Latino/a theologies “take seriously a person’s location, their lived experience,” Nanko-Fernández says. “Daily experience provides slices of life that invite further digging into the theological.”
They also focus on the option for the poor and vulnerable, she says. “One of the big gifts of Latino/a theologies is that they say, lo cotidiano, or daily lived experience, as it’s lived. Not as abstraction, but as it’s lived out in concrete lives. That is a site of theologizing.”
Her ministry experience with young people, especially high schoolers, gave Nanko-Fernández a “lived appreciation of the needs for preferential options for the young,” she says. Her dissertation work focused on the connection between Catholic social teaching and young people.
Nanko-Fernández says it was during her time with high school students that she learned “you need other languages to communicate—the languages of lo popular, popular culture, popular religion.”
In taking daily life seriously, with all the moments of grace and sinfulness and “downright boringness,” Nanko-Fernández says, she began to see music, art, and sports as languages, different ways to communicate. Pope Francis also saw sports as a “language, a dialect,” she says.
According to Nanko-Fernández, there are very few Latino/a theologians doing work in sport theology, especially women. She comes from a baseball family—her dad taught her to play, and her mom often took the kids to ball games. “I thought I’d play for the Yankees one day,” she says. “Nobody told me I couldn’t.”
Looking at baseball, especially as a Latino/a theologian, “I see you’ve got a sport that’s built off of close to a 30 percent immigrant and migrant base,” Nanko-Fernández says. “When you go down to the minor leagues, you’re talking higher, like 60 to 70 percent. You’re talking about an economy, about globalization.”
Historically, baseball “spread in places along with colonization and imperialism, and at the same time, on the ground as resistance to that,” she says. “That was happening with religion, too, when you look at the story of Latin America.”

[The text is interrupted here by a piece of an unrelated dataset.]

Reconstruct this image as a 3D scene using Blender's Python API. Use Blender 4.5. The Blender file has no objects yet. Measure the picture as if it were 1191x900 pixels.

Pope Francis “spoke the language” of sports and “took them seriously; he was a fan,” she says. Nanko-Fernández and her siblings played baseball in front of their house; Francis, too, was a “street player.”
“I like the ways that Pope Francis talked about sports, as spaces for encounter and dialogue,” she says. “That meant that they were open to all people of goodwill. Something doesn’t have to have everybody saying ‘God’s in this’ for God to be there.”
For Nanko-Fernández, it will be interesting to see how Pope Leo XIV engages with sports, if he will continue on the path of Francis. “The smoke isn’t up 10 minutes before Chicago’s arguing whether he’s a Cubs or Sox fan,” she says. “I don’t know why [JD Vance] gave him a Bears jersey. I thought it was very intriguing. Bringing the violent sport to the Vatican.”
She compares the narrative around Pope Leo’s favorite sports teams with Pope Francis’ own interactions with Major League teams. “Francis had that whole relationship with the New Orleans Saints because he kept accidentally tagging them” on social media, she says. “Those are funny moments, they’re human moments. But they’re also graced moments, opportunities that get people talking.”
Aside from sports, Francis’ ability to be an accessible theologian inspired Nanko-Fernández. “All theologians should aspire to be accessible, because God doesn’t need theology. Theology is for human beings trying to make sense of things,” she says.
For laypeople in the church, Nanko-Fernández says we are all called to “active participation throughout the mission of the church.” Some, but not all, “may be called to lay ecclesial ministry, but some of us may be great accountants, and God knows our church could use some great accountants. How does that accounting participate in the mission and ministry of the church? How do we see our roles playing into that?”
Discerning our role in the life of the church will be influenced by our daily lived experience. “Very early on, I recognized that you can take the New Yorker away from New York, but that’s just an embedded part of looking at the world,” she says. “When you consider that as a place of doing theology, [being from New York] has influenced so much of how I understand the world.”